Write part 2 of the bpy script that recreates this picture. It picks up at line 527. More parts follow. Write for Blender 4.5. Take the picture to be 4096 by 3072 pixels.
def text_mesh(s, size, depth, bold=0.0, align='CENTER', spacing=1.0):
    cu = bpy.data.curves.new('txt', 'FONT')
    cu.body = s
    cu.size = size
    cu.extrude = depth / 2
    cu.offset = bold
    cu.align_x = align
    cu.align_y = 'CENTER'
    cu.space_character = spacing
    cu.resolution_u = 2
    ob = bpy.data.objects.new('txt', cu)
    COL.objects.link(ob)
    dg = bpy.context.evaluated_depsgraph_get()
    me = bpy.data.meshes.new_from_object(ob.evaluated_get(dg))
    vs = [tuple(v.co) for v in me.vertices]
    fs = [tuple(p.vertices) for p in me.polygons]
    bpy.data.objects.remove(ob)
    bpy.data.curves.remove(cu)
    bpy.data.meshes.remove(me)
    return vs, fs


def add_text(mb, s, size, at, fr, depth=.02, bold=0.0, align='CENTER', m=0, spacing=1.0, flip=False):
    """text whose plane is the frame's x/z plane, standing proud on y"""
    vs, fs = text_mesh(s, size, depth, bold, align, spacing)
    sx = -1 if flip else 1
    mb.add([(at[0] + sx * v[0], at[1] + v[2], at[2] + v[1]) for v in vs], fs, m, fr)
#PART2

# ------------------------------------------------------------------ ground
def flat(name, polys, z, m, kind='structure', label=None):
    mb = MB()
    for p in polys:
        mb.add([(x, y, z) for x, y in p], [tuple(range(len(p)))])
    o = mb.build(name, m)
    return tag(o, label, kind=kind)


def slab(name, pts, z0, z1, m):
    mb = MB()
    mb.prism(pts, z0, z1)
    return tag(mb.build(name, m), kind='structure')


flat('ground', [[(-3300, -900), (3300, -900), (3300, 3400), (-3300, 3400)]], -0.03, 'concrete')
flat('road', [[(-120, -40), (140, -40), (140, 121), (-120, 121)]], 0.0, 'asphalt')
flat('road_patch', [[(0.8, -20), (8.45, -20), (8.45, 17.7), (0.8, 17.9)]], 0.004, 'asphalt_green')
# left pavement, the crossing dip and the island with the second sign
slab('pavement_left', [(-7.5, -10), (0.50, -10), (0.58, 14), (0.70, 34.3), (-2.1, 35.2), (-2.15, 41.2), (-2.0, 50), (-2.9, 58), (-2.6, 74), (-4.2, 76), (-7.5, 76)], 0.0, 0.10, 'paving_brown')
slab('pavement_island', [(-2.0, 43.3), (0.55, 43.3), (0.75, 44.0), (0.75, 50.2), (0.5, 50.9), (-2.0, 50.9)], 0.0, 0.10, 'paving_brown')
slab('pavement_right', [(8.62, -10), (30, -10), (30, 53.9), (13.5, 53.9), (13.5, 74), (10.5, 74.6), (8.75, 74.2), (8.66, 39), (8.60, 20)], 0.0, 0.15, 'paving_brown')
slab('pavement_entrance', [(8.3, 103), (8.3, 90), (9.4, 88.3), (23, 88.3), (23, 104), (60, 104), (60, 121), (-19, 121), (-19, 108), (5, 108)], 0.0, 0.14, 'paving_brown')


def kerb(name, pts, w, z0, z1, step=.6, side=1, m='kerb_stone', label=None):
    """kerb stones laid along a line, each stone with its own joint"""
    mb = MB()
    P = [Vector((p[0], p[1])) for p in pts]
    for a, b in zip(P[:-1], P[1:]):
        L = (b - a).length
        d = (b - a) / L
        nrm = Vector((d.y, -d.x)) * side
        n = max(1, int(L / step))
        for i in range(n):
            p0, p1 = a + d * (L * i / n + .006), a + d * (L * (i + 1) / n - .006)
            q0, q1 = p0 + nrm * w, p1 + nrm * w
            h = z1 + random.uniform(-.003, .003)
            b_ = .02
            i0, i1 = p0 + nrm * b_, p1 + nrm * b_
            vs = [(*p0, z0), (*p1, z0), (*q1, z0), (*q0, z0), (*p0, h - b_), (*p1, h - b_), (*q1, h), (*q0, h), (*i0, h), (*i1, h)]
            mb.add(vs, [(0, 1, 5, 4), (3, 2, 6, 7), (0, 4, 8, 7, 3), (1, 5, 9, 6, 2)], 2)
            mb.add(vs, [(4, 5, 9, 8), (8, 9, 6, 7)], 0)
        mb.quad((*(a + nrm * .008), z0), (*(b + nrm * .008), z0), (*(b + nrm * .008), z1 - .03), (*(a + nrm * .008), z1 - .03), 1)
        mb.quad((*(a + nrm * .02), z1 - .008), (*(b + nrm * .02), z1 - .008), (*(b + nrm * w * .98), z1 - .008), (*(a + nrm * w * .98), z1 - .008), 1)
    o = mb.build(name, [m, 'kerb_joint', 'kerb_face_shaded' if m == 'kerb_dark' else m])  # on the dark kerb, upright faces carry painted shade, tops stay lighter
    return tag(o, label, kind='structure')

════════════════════

▶ **Short exercise**
Copy out all of the data exactly, leaving nothing out.

▶ **Task response**
Write part 2 of the bpy script that recreates this picture. It picks up at line 527. More parts follow. Write for Blender 4.5. Take the picture to be 4096 by 3072 pixels.
def text_mesh(s, size, depth, bold=0.0, align='CENTER', spacing=1.0):
    cu = bpy.data.curves.new('txt', 'FONT')
    cu.body = s
    cu.size = size
    cu.extrude = depth / 2
    cu.offset = bold
    cu.align_x = align
    cu.align_y = 'CENTER'
    cu.space_character = spacing
    cu.resolution_u = 2
    ob = bpy.data.objects.new('txt', cu)
    COL.objects.link(ob)
    dg = bpy.context.evaluated_depsgraph_get()
    me = bpy.data.meshes.new_from_object(ob.evaluated_get(dg))
    vs = [tuple(v.co) for v in me.vertices]
    fs = [tuple(p.vertices) for p in me.polygons]
    bpy.data.objects.remove(ob)
    bpy.data.curves.remove(cu)
    bpy.data.meshes.remove(me)
    return vs, fs


def add_text(mb, s, size, at, fr, depth=.02, bold=0.0, align='CENTER', m=0, spacing=1.0, flip=False):
    """text whose plane is the frame's x/z plane, standing proud on y"""
    vs, fs = text_mesh(s, size, depth, bold, align, spacing)
    sx = -1 if flip else 1
    mb.add([(at[0] + sx * v[0], at[1] + v[2], at[2] + v[1]) for v in vs], fs, m, fr)
#PART2

# ------------------------------------------------------------------ ground
def flat(name, polys, z, m, kind='structure', label=None):
    mb = MB()
    for p in polys:
        mb.add([(x, y, z) for x, y in p], [tuple(range(len(p)))])
    o = mb.build(name, m)
    return tag(o, label, kind=kind)


def slab(name, pts, z0, z1, m):
    mb = MB()
    mb.prism(pts, z0, z1)
    return tag(mb.build(name, m), kind='structure')


flat('ground', [[(-3300, -900), (3300, -900), (3300, 3400), (-3300, 3400)]], -0.03, 'concrete')
flat('road', [[(-120, -40), (140, -40), (140, 121), (-120, 121)]], 0.0, 'asphalt')
flat('road_patch', [[(0.8, -20), (8.45, -20), (8.45, 17.7), (0.8, 17.9)]], 0.004, 'asphalt_green')
# left pavement, the crossing dip and the island with the second sign
slab('pavement_left', [(-7.5, -10), (0.50, -10), (0.58, 14), (0.70, 34.3), (-2.1, 35.2), (-2.15, 41.2), (-2.0, 50), (-2.9, 58), (-2.6, 74), (-4.2, 76), (-7.5, 76)], 0.0, 0.10, 'paving_brown')
slab('pavement_island', [(-2.0, 43.3), (0.55, 43.3), (0.75, 44.0), (0.75, 50.2), (0.5, 50.9), (-2.0, 50.9)], 0.0, 0.10, 'paving_brown')
slab('pavement_right', [(8.62, -10), (30, -10), (30, 53.9), (13.5, 53.9), (13.5, 74), (10.5, 74.6), (8.75, 74.2), (8.66, 39), (8.60, 20)], 0.0, 0.15, 'paving_brown')
slab('pavement_entrance', [(8.3, 103), (8.3, 90), (9.4, 88.3), (23, 88.3), (23, 104), (60, 104), (60, 121), (-19, 121), (-19, 108), (5, 108)], 0.0, 0.14, 'paving_brown')


def kerb(name, pts, w, z0, z1, step=.6, side=1, m='kerb_stone', label=None):
    """kerb stones laid along a line, each stone with its own joint"""
    mb = MB()
    P = [Vector((p[0], p[1])) for p in pts]
    for a, b in zip(P[:-1], P[1:]):
        L = (b - a).length
        d = (b - a) / L
        nrm = Vector((d.y, -d.x)) * side
        n = max(1, int(L / step))
        for i in range(n):
            p0, p1 = a + d * (L * i / n + .006), a + d * (L * (i + 1) / n - .006)
            q0, q1 = p0 + nrm * w, p1 + nrm * w
            h = z1 + random.uniform(-.003, .003)
            b_ = .02
            i0, i1 = p0 + nrm * b_, p1 + nrm * b_
            vs = [(*p0, z0), (*p1, z0), (*q1, z0), (*q0, z0), (*p0, h - b_), (*p1, h - b_), (*q1, h), (*q0, h), (*i0, h), (*i1, h)]
            mb.add(vs, [(0, 1, 5, 4), (3, 2, 6, 7), (0, 4, 8, 7, 3), (1, 5, 9, 6, 2)], 2)
            mb.add(vs, [(4, 5, 9, 8), (8, 9, 6, 7)], 0)
        mb.quad((*(a + nrm * .008), z0), (*(b + nrm * .008), z0), (*(b + nrm * .008), z1 - .03), (*(a + nrm * .008), z1 - .03), 1)
        mb.quad((*(a + nrm * .02), z1 - .008), (*(b + nrm * .02), z1 - .008), (*(b + nrm * w * .98), z1 - .008), (*(a + nrm * w * .98), z1 - .008), 1)
    o = mb.build(name, [m, 'kerb_joint', 'kerb_face_shaded' if m == 'kerb_dark' else m])  # on the dark kerb, upright faces carry painted shade, tops stay lighter
    return tag(o, label, kind='structure')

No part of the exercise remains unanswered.